Phoenix, Arizona, Sept. 2 (Bloomberg) -- Concerns about computers being unable to cope with the date change to the year 2000 won't deter Federal Reserve policy-makers from taking ``appropriate action'' on U.S. interest rates, said Robert Parry, president of the Federal Reserve Bank of San Francisco.

``The Fed certainly is going to do what it considers to be the appropriate action to take with regard to monetary policy and Y2K is not likely to have any influence over that,'' he told reporters following a speech to the Phoenix Community Alliance on the Y2K problem.

Most U.S. businesses and government agencies are taking steps to avoid Y2K problems, he said in his remarks, echoing comments he made in July. He also said spending by companies to address Y2K concerns would add perhaps 0.3 percent or 0.4 percent to U.S. economic growth in the later part of this year and subtract some from growth in early 2000.

``I don't look for it to be a major impact on the pattern of growth of this country,'' he said.
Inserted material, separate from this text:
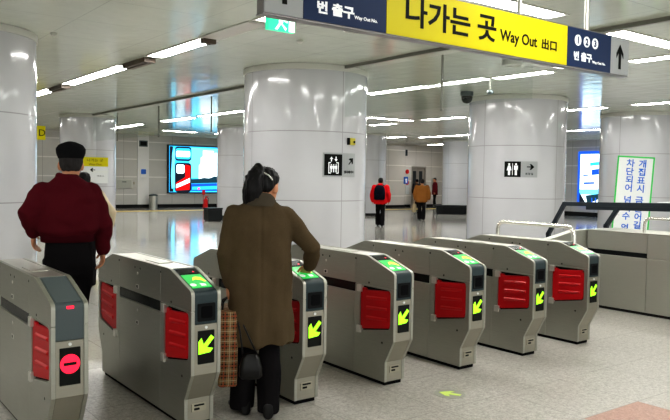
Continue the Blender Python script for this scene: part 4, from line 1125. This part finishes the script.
obj('cap', cap, 'cap', MAN, smooth=50)

# --- distant people, one pattern with different clothes
def walker(loc, face, label, jmat, h=1.67, hairmat='hair', jbot=.80, wide=1.0, hat=False, headturn=0, step=.12, trousers='trousers', armout=0.03, hairlong=False):
    k = h / 1.70
    Z = lambda z: z * k
    R = Rz(headturn) @ Rx(-.05)
    sp = dict(loc=loc, face=face, head=(0, .02, Z(1.575)), headrot=R, neck=(0, 0), z_sh=Z(1.41), z_waist=Z(1.06), z_hip=Z(.88), w_sh=.185, vox=.016, bvox=.012,
        arms=[dict(j=[(-.19*wide, 0, Z(1.375)), (-.235*wide - armout, -.03, Z(1.11)), (-.225*wide - armout, .06, Z(.89))], d=(.0, .2, -1), palm=(1, 0, 0), thumb=(0, 1, 0), curl=.5),
              dict(j=[(.19*wide, 0, Z(1.375)), (.235*wide + armout, -.03, Z(1.11)), (.225*wide + armout, .06, Z(.89))], d=(-.0, .2, -1), palm=(-1, 0, 0), thumb=(0, 1, 0), curl=.5)],
        legs=[dict(j=[(-.085, 0, Z(.85)), (-.09, .04 + step*.4, Z(.47)), (-.09, step, .09)], flare=1.3), dict(j=[(.085, 0, Z(.85)), (.085, .0, Z(.47)), (.085, -step, .09)], flare=1.3)],
        jmat=jmat, sleeve=1.08*wide, trousers=trousers,
        jacket=[(Z(jbot), 0, 0, .20*wide, .15), (Z(jbot + .05), 0, 0, .215*wide, .155), (Z(1.1), 0, 0, .205*wide, .15), (Z(1.25), 0, 0, .21*wide, .145), (Z(1.34), 0, 0, .205*wide, .125), (Z(1.39), 0, 0, .18*wide, .10), (Z(1.43), 0, 0, .11, .08), (Z(1.46), 0, 0, .075, .07)])
    g, T = person(sp, label)
    low = -.10 if hairlong else -.05
    hair_cap(T, R, 1, [(low, .06, .045, -.05, 0), (-.02, .080, .07, -.035, 0), (.02, .087, .095, -.018, .03), (.06, .087, .105, -.010, .02), (.10, .072, .09, -.012, 0), (.125, .044, .056, -.014, 0), (.132, .015, .02, -.014, 0)], hairmat, g, vox=.012)
    return g
RP = (14.72, 14.45, 0)
RED = walker(RP, math.radians(48), 'person in a bright red jacket with a dark backpack walking away', 'red_jacket', 1.64, wide=1.10, jbot=.78)
fa = math.radians(48); Mr = Matrix.Translation(RP) @ Matrix.Rotation(-fa, 4, 'Z')
q = Mr @ V((0, -.245, .90))
t = thing('backpack', 'dark navy backpack on the back of the red jacket', 'backpack', q, -fa)
rings = [[V((x, y, z)) for x, y in rrect(-a, a, -b, b + .04, .04, 3)] for z, a, b in ((0, .14, .05), (.03, .18, .08), (.24, .185, .095), (.39, .165, .075), (.47, .12, .05), (.50, .07, .02))]
obj('sack', MB().loft(rings), 'navy_bag', t, smooth=60)
obj('pocket', MB().loft([[V((x, y - .10, z)) for x, y in rrect(-a, a, -.03, .03, .02, 3)] for z, a in ((.04, .09), (.06, .11), (.16, .11), (.19, .09))]), 'navy_bag', t, smooth=60)
for sx in (-1, 1): obj('strap', MB().tube([(sx*.10, .03, .36), (sx*.11, .10, .47), (sx*.12, .20, .50), (sx*.125, .30, .47)], .018, 8), 'navy_bag', t, smooth=180)
obj('hood', MB().ball((0, -.12, 1.40), .11, .06, .06), 'red_jacket', RED, smooth=180)
BP = (18.68, 16.55, 0); ba = math.radians(50)
walker(BP, ba, 'person in an ochre jacket walking away with a pale bag', 'ochre', 1.62, 'hair_grey', jbot=.74, wide=1.08)
Mb = Matrix.Translation(BP) @ Matrix.Rotation(-ba, 4, 'Z'); q = Mb @ V((-.30, .06, .30))
t = thing('tote_bag', 'pale tan bag in the left hand of the ochre jacket', 'bag', q, -ba)
obj('bag_body', MB().loft([[V((x, y, z)) for x, y in rrect(-a, a, -b, b, .02, 3)] for z, a, b in ((0, .05, .12), (.02, .07, .15), (.25, .07, .15), (.33, .05, .14))]), 'tan_bag', t, smooth=60)
obj('handle', MB().tube([(0, -.08, .32), (0, -.05, .44), (0, .03, .49), (0, .06, .42), (0, .08, .32)], .012, 8), 'tan_bag', t, smooth=180)
walker((28.1, 25.3, 0), math.radians(-60), 'person in a wine red jacket standing sideways by the lift', 'wine', 1.72, jbot=.74, step=.02, headturn=.4)
walker((27.3, 25.95, 0), math.radians(20), 'dark clothed person standing right at the lift doors', 'dark_coat', 1.62, jbot=.6, step=.02, armout=0)
walker((2.16, 6.26, 0), math.radians(20), 'person in a beige coat mostly hidden in front of the man in maroon', 'beige', 1.63, jbot=.75, wide=1.0, armout=.13)

# ------------------------------------------------------------------ camera, world, output look
cam = bpy.data.cameras.new('camera'); co = bpy.data.objects.new('camera', cam); COL.objects.link(co)
Rm = Matrix((rt, up, -fw)).transposed().to_4x4()
co.matrix_world = Matrix.Translation((cx_, cy_, ch_)) @ Rm
cam.sensor_fit = 'HORIZONTAL'; cam.sensor_width = 36; cam.lens = f_ / 670 * 36; cam.clip_start = .05
scn.camera = co
w = bpy.data.worlds.new('world'); scn.world = w; w.use_nodes = True
w.node_tree.nodes['Background'].inputs[0].default_value = (.8, .82, .8, 1); w.node_tree.nodes['Background'].inputs[1].default_value = 1.6
scn.view_settings.view_transform = 'Standard'; scn.view_settings.look = 'Medium High Contrast'; scn.view_settings.exposure = -0.14
scn.cycles.use_denoising = True
scn.cycles.max_bounces = 8
scn.cycles.sample_clamp_indirect = 6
Parry declined to answer other questions about the U.S. economy or Fed interest-rate policy. He is a non-voting member of the Federal Reserve's policy-making Open Market Committee this year. He does participate in policy discussions, though, and will become a voting member in 2000.

Financial Systems

A group of U.S. financial services companies and phone carriers recently tested their systems for transferring financial data and found no problems linked to the date change to the year 2000, Parry said. Computer systems at the U.S. Treasury and Social Security offices also ``seem to be in good shape, although some testing with the Fed remains to be done,'' he said.

``People at the Fed and elsewhere are making good progress -- in many cases, excellent progress -- not only in resolving the Y2K problem, but also in preparing to deal with any disruptions that may occur,'' he said. ``I'd say we're a lot closer to `mission: accomplished' than to `mission: impossible.' ''

The so-called Y2K problem refers to the possibility that older computers programmed to recognize only the last two digits of each year won't function properly when the date changes from 1999 to 2000 on Jan. 1.
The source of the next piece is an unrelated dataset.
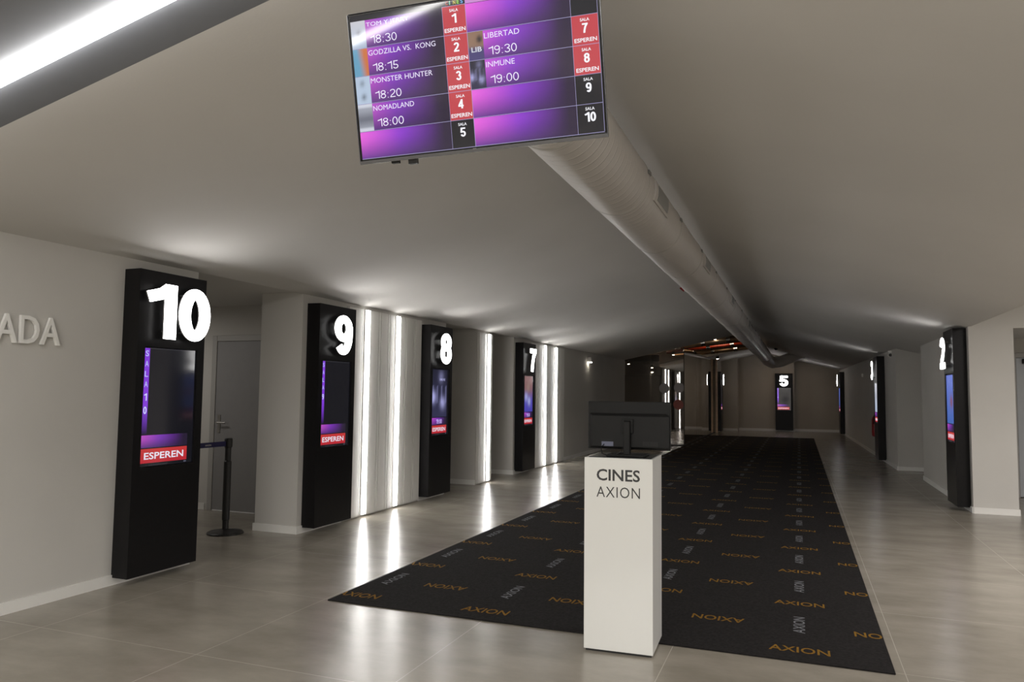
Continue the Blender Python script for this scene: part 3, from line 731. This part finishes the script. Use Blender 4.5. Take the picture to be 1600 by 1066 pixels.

All of the computer systems -- from check clearing to settlement of securities transactions -- that are needed for key Fed operations will work normally after the date change, said Parry.
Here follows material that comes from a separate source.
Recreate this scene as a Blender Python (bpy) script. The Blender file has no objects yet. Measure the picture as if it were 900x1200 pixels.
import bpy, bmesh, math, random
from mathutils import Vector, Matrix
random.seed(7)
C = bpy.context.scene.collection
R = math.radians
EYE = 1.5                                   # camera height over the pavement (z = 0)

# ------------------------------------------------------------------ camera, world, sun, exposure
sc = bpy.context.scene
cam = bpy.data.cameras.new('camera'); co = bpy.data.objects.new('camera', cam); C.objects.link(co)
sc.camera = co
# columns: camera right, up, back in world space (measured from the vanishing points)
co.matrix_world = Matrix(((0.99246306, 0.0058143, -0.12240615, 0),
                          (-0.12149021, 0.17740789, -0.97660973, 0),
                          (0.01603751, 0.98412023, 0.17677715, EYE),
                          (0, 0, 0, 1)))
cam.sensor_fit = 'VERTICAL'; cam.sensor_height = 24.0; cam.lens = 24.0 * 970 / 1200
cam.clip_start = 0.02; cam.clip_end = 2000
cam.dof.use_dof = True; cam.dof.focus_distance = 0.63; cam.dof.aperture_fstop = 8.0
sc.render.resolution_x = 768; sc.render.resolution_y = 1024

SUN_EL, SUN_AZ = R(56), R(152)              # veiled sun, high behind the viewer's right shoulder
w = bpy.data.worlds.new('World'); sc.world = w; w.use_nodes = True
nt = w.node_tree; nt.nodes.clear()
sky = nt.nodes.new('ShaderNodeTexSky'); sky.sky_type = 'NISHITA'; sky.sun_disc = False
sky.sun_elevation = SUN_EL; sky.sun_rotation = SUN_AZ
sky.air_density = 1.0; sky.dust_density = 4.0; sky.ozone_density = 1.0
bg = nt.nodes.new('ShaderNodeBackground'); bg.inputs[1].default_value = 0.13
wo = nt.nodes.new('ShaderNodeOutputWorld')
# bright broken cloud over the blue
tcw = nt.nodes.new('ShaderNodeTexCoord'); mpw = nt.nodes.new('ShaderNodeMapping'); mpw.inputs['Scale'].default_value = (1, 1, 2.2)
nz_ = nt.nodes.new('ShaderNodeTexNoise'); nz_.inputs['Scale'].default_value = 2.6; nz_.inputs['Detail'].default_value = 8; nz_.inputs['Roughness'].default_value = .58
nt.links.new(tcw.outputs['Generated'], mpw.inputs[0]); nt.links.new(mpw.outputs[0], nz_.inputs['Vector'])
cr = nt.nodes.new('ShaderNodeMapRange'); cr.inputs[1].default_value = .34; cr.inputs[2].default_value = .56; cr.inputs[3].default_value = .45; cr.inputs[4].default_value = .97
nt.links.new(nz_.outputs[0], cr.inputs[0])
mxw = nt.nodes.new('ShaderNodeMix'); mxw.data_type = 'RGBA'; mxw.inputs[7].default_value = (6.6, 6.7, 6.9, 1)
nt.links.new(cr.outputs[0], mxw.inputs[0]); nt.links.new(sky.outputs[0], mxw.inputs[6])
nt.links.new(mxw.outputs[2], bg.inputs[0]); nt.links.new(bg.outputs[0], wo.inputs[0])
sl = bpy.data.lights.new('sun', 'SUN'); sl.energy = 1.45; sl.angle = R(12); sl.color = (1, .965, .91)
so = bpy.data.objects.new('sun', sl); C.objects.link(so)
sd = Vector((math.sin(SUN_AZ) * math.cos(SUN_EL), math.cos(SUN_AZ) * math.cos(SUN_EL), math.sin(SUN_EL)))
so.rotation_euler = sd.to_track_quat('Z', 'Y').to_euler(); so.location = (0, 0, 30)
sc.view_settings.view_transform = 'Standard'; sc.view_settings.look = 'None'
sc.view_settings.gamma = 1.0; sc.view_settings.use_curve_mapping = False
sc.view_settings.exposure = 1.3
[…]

In addition, 99 percent of federally insured banks, savings and loans, and other financial institutions have received the highest possible rating for Y2K readiness, he said.

And a test of national and international payment systems in June showed ``a high level of readiness from more than 500 financial market participants in 19 countries,'' Parry said.

-- Lurker (eye@spy.net), September 02, 1999


See? Everything is wonderful. Nothing to worry about. Now go back to sleep.